Coblabberation

I’m all for collaborative effort, but Jared Sandberg’s refutation of management-inspired brainstorming in The Wall Street Journal resonated with me (a rare instance when reading the regular “Cubicle Culture” column has reaped some dividends). Sandberg lists the main reasons why brainstorming fails — it degenerates into backslapping sessions because people are more intersted in being liked by everyone else than in producing workable ideas, or the session is hijacked by the loudest prick in the group, who cows everyone else into submission — and cites the hegemonic faith in teamwork as the principal reason the tactic is employed. My primary experience with it has always come in academic situations — mandatory group work, which I resented as a student and refused to institute as a teacher (unless I was underprepared and needed to waste class time). Group work allowed the weaker students to leech off the work of the stronger students, and the stronger students often seemed to be reinforced in their budding arrogance. Group work always seemed less about learning and more about socializing students for corporate bureaucracy, preparing them for middle-management group think, buck passing and contentment with mediocrity — developing strategies for seeing all decisions as someone else’s problem while perpetuating the idea that what’s really important is covering your back and maintaining a superficial level of amiability with everyone else. It’s a phony democratic method, where everyone is given a voice regardless of whether they have done anything to deserve it, regardless of whether they are cognizant of the responsibilities that come with having a voice (if that voice is to signify anything). It tends to obviate the notion that ideas can be fairly judged — that some are stupid and some are valuable — and reduces them to the level of opinions.
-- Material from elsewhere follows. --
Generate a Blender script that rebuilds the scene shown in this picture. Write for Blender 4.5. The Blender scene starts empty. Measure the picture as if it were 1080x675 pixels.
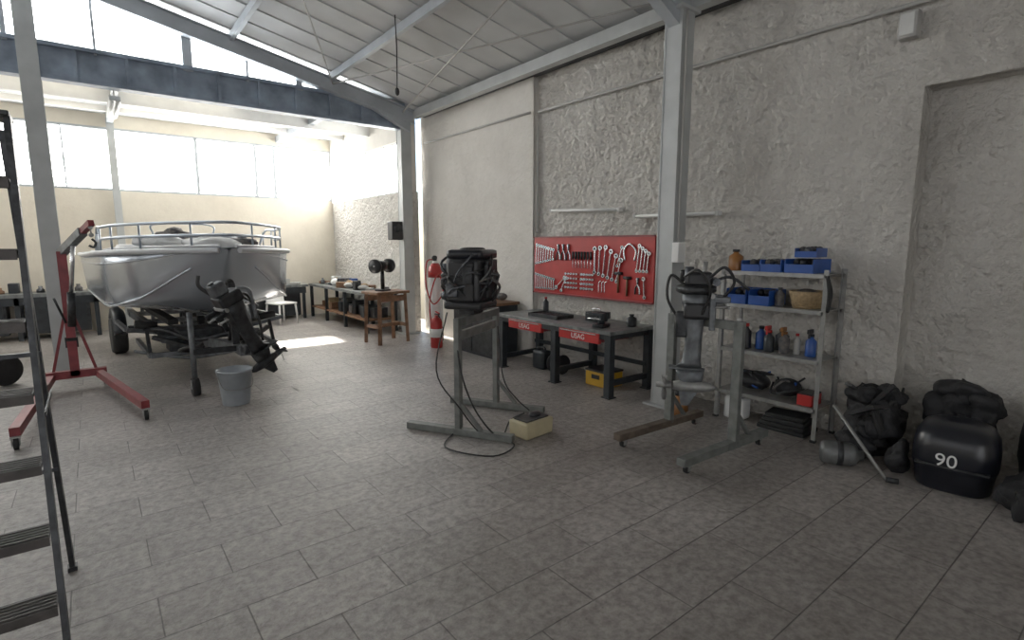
import bpy, bmesh, math, random
from math import *
from mathutils import Vector, Matrix, Euler, noise
random.seed(7)
scene=bpy.context.scene
scene.view_settings.view_transform='Standard'
scene.view_settings.exposure=0.26
scene.view_settings.gamma=1.12

# ---------------------------------------------------------------- materials
def nodes_of(m):
    m.use_nodes=True
    return m.node_tree.nodes, m.node_tree.links
def mat(name,col,rough=.6,metal=0.,var=.12,scale=6.,bump=0.,bscale=40.,dist=.01,col2=None,detail=6,spec=.5,coat=0.):
    m=bpy.data.materials.new(name); N,L=nodes_of(m)
    b=N['Principled BSDF']; b.inputs['Roughness'].default_value=rough; b.inputs['Metallic'].default_value=metal
    b.inputs['Specular IOR Level'].default_value=spec
    b.inputs['Coat Weight'].default_value=coat
    tc=N.new('ShaderNodeTexCoord'); n=N.new('ShaderNodeTexNoise'); n.inputs['Scale'].default_value=scale; n.inputs['Detail'].default_value=detail
    L.new(tc.outputs['Object'],n.inputs['Vector'])
    r=N.new('ShaderNodeValToRGB'); r.color_ramp.elements[0].position=.3; r.color_ramp.elements[1].position=.7
    c2=col2 or tuple(c*(1-var) for c in col); c1=col if col2 else tuple(min(1,c*(1+var)) for c in col)
    r.color_ramp.elements[0].color=(*c2,1); r.color_ramp.elements[1].color=(*c1,1)
    L.new(n.outputs['Fac'],r.inputs['Fac']); L.new(r.outputs['Color'],b.inputs['Base Color'])
    if bump:
        n2=N.new('ShaderNodeTexNoise'); n2.inputs['Scale'].default_value=bscale; n2.inputs['Detail'].default_value=5
        L.new(tc.outputs['Object'],n2.inputs['Vector'])
        bp=N.new('ShaderNodeBump'); bp.inputs['Strength'].default_value=bump; bp.inputs['Distance'].default_value=dist
        L.new(n2.outputs['Fac'],bp.inputs['Height']); L.new(bp.outputs['Normal'],b.inputs['Normal'])
    return m
def emis(name,col,strength,var=.15,scale=3.,dark=None):
    m=bpy.data.materials.new(name); N,L=nodes_of(m)
    b=N['Principled BSDF']; b.inputs['Base Color'].default_value=(.8,.8,.8,1)
    tc=N.new('ShaderNodeTexCoord'); n=N.new('ShaderNodeTexNoise'); n.inputs['Scale'].default_value=scale; n.inputs['Detail'].default_value=4
    L.new(tc.outputs['Object'],n.inputs['Vector'])
    r=N.new('ShaderNodeValToRGB'); r.color_ramp.elements[0].position=.38; r.color_ramp.elements[1].position=.55
    r.color_ramp.elements[0].color=(*(dark or [c*(1-var) for c in col]),1); r.color_ramp.elements[1].color=(*col,1)
    L.new(n.outputs['Fac'],r.inputs['Fac']); L.new(r.outputs['Color'],b.inputs['Emission Color'])
    b.inputs['Emission Strength'].default_value=strength
    return m
def stucco_mat(name,c1,c2,strength,dist,s1=14,s2=3.0):
    m=bpy.data.materials.new(name); N,L=nodes_of(m); b=N['Principled BSDF']
    b.inputs['Roughness'].default_value=.9; b.inputs['Specular IOR Level'].default_value=.15
    tc=N.new('ShaderNodeTexCoord')
    n=N.new('ShaderNodeTexNoise'); n.inputs['Scale'].default_value=1.1; n.inputs['Detail'].default_value=9; n.inputs['Roughness'].default_value=.7
    L.new(tc.outputs['Object'],n.inputs['Vector'])
    r=N.new('ShaderNodeValToRGB'); r.color_ramp.elements[0].position=.34; r.color_ramp.elements[1].position=.62
    r.color_ramp.elements[0].color=(*c2,1); r.color_ramp.elements[1].color=(*c1,1)
    L.new(n.outputs['Fac'],r.inputs['Fac']); L.new(r.outputs['Color'],b.inputs['Base Color'])
    a=N.new('ShaderNodeTexNoise'); a.inputs['Scale'].default_value=s1; a.inputs['Detail'].default_value=6; a.inputs['Roughness'].default_value=.6
    v=N.new('ShaderNodeTexVoronoi'); v.inputs['Scale'].default_value=s1*.9; v.feature='SMOOTH_F1'
    c=N.new('ShaderNodeTexNoise'); c.inputs['Scale'].default_value=s2; c.inputs['Detail'].default_value=3
    for t in (a,v,c): L.new(tc.outputs['Object'],t.inputs['Vector'])
    m1=N.new('ShaderNodeMath'); m1.operation='MULTIPLY_ADD'; m1.inputs[1].default_value=.6
    L.new(v.outputs['Distance'],m1.inputs[0]); L.new(a.outputs['Fac'],m1.inputs[2])
    m2=N.new('ShaderNodeMath'); m2.operation='MULTIPLY_ADD'; m2.inputs[1].default_value=1.2
    L.new(c.outputs['Fac'],m2.inputs[0]); L.new(m1.outputs[0],m2.inputs[2])
    bp=N.new('ShaderNodeBump'); bp.inputs['Strength'].default_value=strength; bp.inputs['Distance'].default_value=dist
    L.new(m2.outputs[0],bp.inputs['Height']); L.new(bp.outputs['Normal'],b.inputs['Normal'])
    return m
M={}
M['rough']=stucco_mat('rough_white_plaster',(.72,.69,.64),(.58,.55,.505),1.0,.06,20,6)
M['smooth']=stucco_mat('smooth_white_plaster',(.73,.70,.65),(.63,.60,.55),.6,.015,22,5)
M['cream']=stucco_mat('cream_plaster',(.76,.70,.59),(.66,.60,.50),.3,.01,20,4)
M['steelpaint']=mat('grey_painted_steel',(.46,.475,.47),.5,.1,.1,4,.1,30)
M['rafter']=mat('pale_blue_steel',(.42,.45,.48),.5,.1,.12,3)
M['blue']=mat('blue_grey_steel',(.24,.29,.36),.45,.1,.35,4)
M['roofpan']=mat('white_roof_panel',(.54,.55,.55),.55,0,.08,2)
M['white']=mat('white_paint',(.8,.8,.78),.45,0,.05)
M['black']=mat('black_plastic',(.016,.016,.018),.42,0,.3,12,.1,60)
M['blackg']=mat('black_gloss_cowl',(.010,.011,.016),.28,0,.3,5)
M['rubber']=mat('black_rubber',(.02,.02,.02),.8,0,.2,20,.3,80)
M['bag']=mat('black_fabric',(.014,.014,.016),.7,0,.4,9,.8,14,.03)
M['dark']=mat('dark_metal',(.05,.052,.055),.45,.7,.4,14,.4,40)
M['grease']=mat('greasy_engine_metal',(.10,.105,.115),.4,.8,.6,18,.5,50)
M['galv']=mat('galvanised_steel',(.32,.32,.31),.5,.6,.18,18,.15,60)
M['trail']=mat('weathered_trailer_steel',(.15,.16,.17),.5,.6,.4,12,.3,50)
M['dgal']=mat('dull_grey_steel',(.15,.155,.155),.5,.5,.3,12,.2,50)
M['stand']=mat('grey_green_stand_paint',(.19,.20,.19),.5,.4,.25,12,.1,40)
M['brown']=mat('rusty_stand_foot',(.14,.11,.085),.6,.4,.3,12)
M['chrome']=mat('chrome_tool_steel',(.75,.76,.78),.25,.9,.1,10)
M['ss']=mat('stainless_tube',(.45,.50,.57),.28,.95,.1,5)
M['red']=mat('red_paint',(.46,.020,.018),.4,0,.15,6,coat=.2)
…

Collaboration, unfortunately, can’t be decreed by force — the various failures of collectivism seem to suggest at least that — it only works when people volunteer to cooperate, when they recognize shared goals, shared values, shared faith in specific methods. Everyone has to care about the goal more than having their own ego stroked, obviously, and our culture sepdns a great deal of effort telling everyone its their inalienable right to have their ego stroked all the time. Technology can afford more opportunities for such combinations to occur, and such groups could find more encouragement in a society that celebrates civic activity (as opposed to spectatorship, passive consumption and suburban-bunker individualism), but when these combinations are mandated, participants usually find petty ways to subvert them in hopes of resotring their sense of autonomy. No one likes to be lashed to the mast of a sinking ship, or to be strung together in a kind of corporate chain gang.